I think everyone who depends on their airhead should have a spare rotor on hand for times such as this. It's a whole lot less stressful, and usually cheaper watching for a deal, and no over-night shipping. I've gotten them for twenty or twenty five bucks before.

The rotor won't come off while the stator is in place. So that must come off first. It looks like a simple thing to unbolt the stator and yank it out of there, but there can be problems. First off, the steel of the stator can corrode to the aluminum of the case and won't want to come out. Trying to pry it out can possibly break something, so be careful! It may take a bit of penetrating oil and heat gun to remove it. Also, the stator is just sort of pressed into its aluminum housing and if it wiggles around much, can damage the wires attached to its face or their connections.

Then when installing the stator, be absolutely certain it is lined up with the case and seating properly. If it's not, and the screws are tightened enough, one of the screw tabs can shear off. Don't go there! Take it easy, tighten a little at a time, and if it's not going in evenly, don't expect it'll pop in with a little more force. No. Back it off, get it aligned properly and tighten the three screws each a little at a time. You definitely don't want one side all the way in and then tighten the next...

The rotor has threads in it and there are also threads in the crankshaft where it mounts. The rotor fits on a tapered shaft, and the normal rotor hold-down bolt has threads from the end to half way up its length. Where there are no threads, the bolt has been thinned down to fit inside the threads in the rotor. So when the bolt is tightened, it draws the rotor onto the crankshaft.

The rotor removing tool is just the opposite - it has threads from the head to half way, and then it's skinny to the end.
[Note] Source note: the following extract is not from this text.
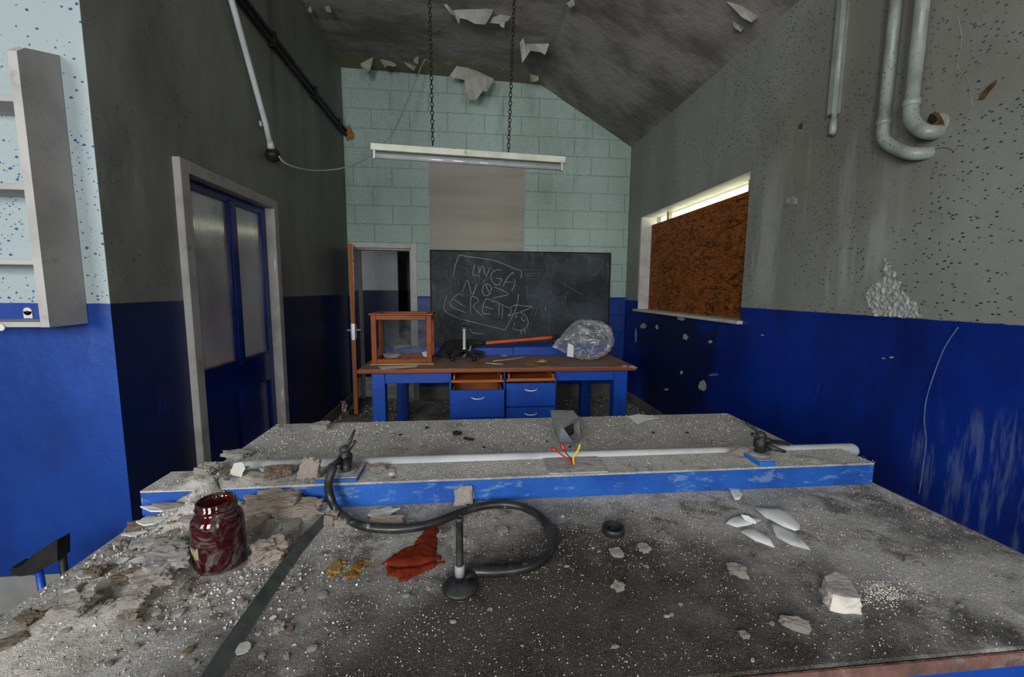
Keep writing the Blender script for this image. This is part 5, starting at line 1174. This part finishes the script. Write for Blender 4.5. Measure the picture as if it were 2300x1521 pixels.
run = spline([at(x_, y_, X=XR - .003) for x_, y_ in ((2152, 735), (2122, 780), (2098, 840), (2080, 900), (2076, 950), (2080, 990), (2073, 1050), (2064, 1110))], 5)
struct('paint_run', tube(run, .0028, 6), 'pale_run', wall_right)
for k, px in enumerate((((2150, 30), (2160, 90), (2150, 150), (2172, 175), (2185, 240)), ((2095, 335), (2125, 332), (2142, 340)))):
    struct('wall_crack', tube(spline([at(x_, y_, X=XR - .0005) for x_, y_ in px], 5), .0010, 5), 'plaster_grey' if k == 0 else 'charred', wall_right)
# blistered paint
bm = bmesh.new(); g = {}
outl = [(1990, 570), (2005, 600), (2020, 615), (2035, 660), (2062, 680), (2078, 715), (1970, 712), (1955, 690), (1940, 655), (1965, 640), (1985, 625)]
def inpoly(x_, y_):
    c_ = False
    for i in range(len(outl)):
        a, b_ = outl[i], outl[(i + 1) % len(outl)]
        if (a[1] > y_) != (b_[1] > y_) and x_ < (b_[0] - a[0]) * (y_ - a[1]) / (b_[1] - a[1]) + a[0]: c_ = not c_
    return c_
for i in range(71):
    for j in range(71):
        x_, y_ = 1936 + i * 2.05, 568 + j * 2.1
        if inpoly(x_ + 4 * nz((i, j, 0), .3), y_ + 4 * nz((i, j, 9), .3)):
            p = at(x_, y_, X=XR); h = .004 + .016 * abs(nz((p.y, p.z, 1), 42)) + .006 * nz((p.y, p.z, 3), 90); g[i, j] = bm.verts.new(p - Vector((h, 0, 0)))
for (i, j), v in list(g.items()):
    if (i + 1, j) in g and (i, j + 1) in g and (i + 1, j + 1) in g: bm.faces.new((v, g[i + 1, j], g[i + 1, j + 1], g[i, j + 1])).smooth = True
o = struct('blistered_paint', bm, 'blister', wall_right); o['kind'] = 'stuff'
# ------------------------------------------------------------------ peeling ceiling paint
g2 = lambda q: [(650 + a / 2.716, b_ / 2.716) for a, b_ in q]
PE = [g2([(995, 62), (1040, 58), (1140, 55), (1245, 52), (1235, 85), (1215, 120), (1195, 150), (1130, 145), (1085, 120), (1040, 110), (1035, 150), (1010, 100)]), g2([(940, 28), (962, 25), (1000, 65), (1010, 95), (985, 85)]),
      g2([(1220, 140), (1240, 105), (1290, 88), (1355, 95), (1335, 125), (1315, 135), (1310, 170), (1292, 165), (1296, 125), (1280, 145)]),
      g2([(1405, 262), (1428, 230), (1440, 268), (1500, 268), (1585, 265), (1575, 300), (1560, 335), (1530, 318), (1470, 310), (1450, 340), (1420, 385), (1422, 310)]),
      g2([(430, 390), (510, 348), (505, 390), (490, 430), (465, 455), (450, 430)]), g2([(550, 362), (610, 370), (655, 395), (640, 408), (605, 400), (580, 412)]), g2([(695, 375), (740, 395), (775, 400), (760, 432), (720, 405)]), g2([(755, 365), (788, 338), (785, 390), (765, 385)]),
      g2([(975, 465), (1020, 402), (1090, 415), (1140, 430), (1145, 455), (1200, 460), (1245, 480), (1235, 510), (1205, 560), (1180, 555), (1140, 610), (1110, 612), (1065, 590), (1075, 560), (1060, 510), (1070, 490), (1030, 470), (1000, 475)]),
      g2([(1465, 450), (1520, 465), (1520, 490), (1495, 500), (1470, 498)]), g2([(213, 42), (240, 33), (258, 75), (228, 72)]), g2([(110, 62), (128, 35), (138, 72), (122, 78)]), g2([(1690, 22), (1730, -6), (1742, 30), (1712, 48)]),
      [(1632, 4), (1665, 8), (1705, 20), (1712, 32), (1688, 50), (1668, 40), (1645, 18)], [(1645, 48), (1660, 55), (1672, 62), (1664, 72), (1650, 62)], g2([(60, -8), (900, -8), (930, 14), (820, 18), (600, 8), (300, 6)])[:0]]
for k, px in enumerate(PE):
    if not px: continue
    ti = min(range(len(px)), key=lambda i: px[i][1]); d = ray(*px[ti])
    t = 1.0
    for _ in range(60):          # march to the ceiling
        pth = CAM + d * t; t += (gz(pth.x) - .004 - pth.z) / max(.05, d.z - (gz(pth.x + .01) - gz(pth.x)) / .01 * d.x) * .9
    yy = min((CAM + d * t).y, YB - .12); y0 = min(p[1] for p in px); y1 = max(p[1] for p in px); pts = []
    for i, (x_, y_) in enumerate(px):
        f_ = (y_ - y0) / (y1 - y0); p = at(x_, y_, Y=yy - .10 * f_ ** 2 - .03 * math.sin(i * 1.7)); pts.append(p)
    me = prism(pts, (0, .004, .002)); o = struct('peeling_paint', me, 'peel_paint', ceiling)
# ------------------------------------------------------------------ shelf on the return wall
shx = -1.572
S = thing('wall_shelf', 'open grey-painted shelf unit fixed to the pale wall at the left', 'shelf', (-2.0, YF, 1.26))
bm = bmesh.new(); fy = YF - .165
pr = [(YF - .004, 2.305), (YF - .004, 1.27), (fy, 1.268), (fy, 2.235), (fy + .03, 2.262)]
obj('side_panel', prism([(shx - .022, a, b_) for a, b_ in pr], (.030, 0, 0)), 'shelf_paint', S)
for zz, th in ((2.075, .022), (1.77, .022), (1.50, .02)): obj('shelf_board', box(-2.45, shx - .022, fy + .02, YF - .004, zz, zz + th, .002), 'shelf_paint', S)
obj('bottom_board', box(-2.45, shx - .022, fy, YF - .004, 1.268, 1.288, .002), 'shelf_paint', S)
obj('side_panel', prism([(-2.48, a, b_) for a, b_ in pr], (.030, 0, 0)), 'shelf_paint', S)
q = at(62, 704, Y=YF - .004); bm = bmesh.new(); bx(bm, q.x - .016, q.x + .016, YF - .004, YF - .001, q.z - .02, q.z + .008); lathe_bm(bm, [(.016, 0), (.016, .003)], 14, M_=Matrix.Translation((q.x, YF - .001, q.z + .008)) @ Matrix.Rotation(math.pi / 2, 4, 'X')); obj('fixing_plate', bm, 'white_paint', S)
obj('screw', lathe([(.005, 0), (.004, .003)], 10), 'black_iron', S).matrix_parent_inverse = Matrix.Translation(-S.location) @ Matrix.Translation((q.x, YF - .0042, q.z + .006)) @ Matrix.Rotation(math.pi / 2, 4, 'X')
q = at(4, 736, Y=fy - .002); obj('fixing_plate', lathe([(.012, 0), (.012, .006)], 14), 'white_paint', S).matrix_parent_inverse = Matrix.Translation(-S.location) @ Matrix.Translation((q.x, fy, q.z)) @ Matrix.Rotation(math.pi / 2, 4, 'X')
# ------------------------------------------------------------------ chair by the return wall
yc_ = 1.60
sp_ = [at(x_, y_, Y=yc_) for x_, y_ in ((140, 1207), (112, 1222), (84, 1240), (74, 1252), (62, 1264), (48, 1268), (40, 1266))]
lo = [at(x_, y_, Y=yc_) for x_, y_ in ((34, 1274), (42, 1284), (60, 1287), (88, 1281), (115, 1268), (141, 1250))]
ch = thing('low_stool', 'low stool with curved black seat and blue tube legs against the pale wall at left', 'stool', Vector((sp_[3].x, yc_, 0)))
pts = sp_ + lo
obj('seat', prism([p - Vector((0, .02, 0)) for p in pts], (0, .05, 0)), 'black_iron', ch)
for x_, y_, y2 in ((84, 1280, yc_ + .005),):
    q = at(x_, y_, Y=yc_); obj('leg', tube([(q.x, y2, q.z + .004), (q.x + .012, y2, 0)], .0115, 10), 'blue_paint', ch)
for y2 in (yc_ + .01,):
    q = at(134, 1252, Y=yc_); obj('leg', tube([(q.x, y2, q.z + .02), (q.x, y2, 0)], .0115, 10), 'black_iron', ch)
# ------------------------------------------------------------------ floor bits
fl = P(768, 924, 0)
bm = bmesh.new(); bmesh.ops.create_icosphere(bm, subdivisions=4, radius=1)
for v in bm.verts:
    c_ = v.co.copy(); k = 1 + .35 * noise.noise(c_ * 2.2) + .22 * abs(noise.noise(c_ * 5)); v.co = Vector((c_.x * .055 * k, c_.y * .07 * k, max(0, c_.z * .075 * k + .045)))
for f in bm.faces: f.smooth = True
o = obj('crumpled_rag', bm, 'rag_pink'); o.location = (fl.x, fl.y, 0); tag(o, 'crumpled pink and white rag on the floor by the left skirting', 'rag')
q = P(793, 931, 0); o = obj('tin_can', tube([(q.x - .02, q.y - .03, .028), (q.x - .018, q.y - .027, .028), (q.x + .012, q.y + .03, .028), (q.x + .014, q.y + .033, .028)], [.022, .028, .028, .022], 14), 'rubber_dark'); tag(o, 'small dark tin lying on the floor in front of the open door', 'can')
q = P(740, 945, 0); small('plaster_chip', 'rock', 'plaster_pale', q.x, q.y, 0, .03, 'pale lump on the floor in the left corner behind the bench', None)
q = P(1361, 896, 0); o = obj('wood_block', box(q.x - .045, q.x + .045, q.y - .015, q.y + .015, 0, .03, .006), 'wood_bare'); tag(o, 'small brown wooden block on the floor under the right end of the desk', 'block')
def gf():
    x_, y_ = rg.uniform(XL + .03, XR - .03), rg.uniform(2.3, YB - .03); return (x_, y_, 0) if nz((x_, y_, 40), 3) > rg.uniform(-.8, .5) else None
crumbs('floor_rubble', 5000, gf, 'small plaster rubble strewn over the floor around the desk', 'plaster_pale', .002, .016)
def gf2():
    return (rg.uniform(-2.6, L0 - .1), rg.uniform(1.1, 1.85), 0)
crumbs('floor_rubble', 700, gf2, 'dark broken rubble on the floor at the left beside the bench', 'board_red', .006, .03)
When the bolt is threaded into the rotor, the skinny end pushes on the end of the blind hole in the crank (with the threads) and pushes the rotor off the taper.

These rotors often jump when they break free and fall to the ground. You don't want this to happen! If it hits on the slip ring, it'll mash it and that's not a good thing! Even though it's broken, try to keep from damaging it. Place a box with rags under it, have some way to soften its fall or catch it. I've held onto these things fully expecting I'd be able to hang onto them, and still have them jump off and fall. They're pretty heavy for their size!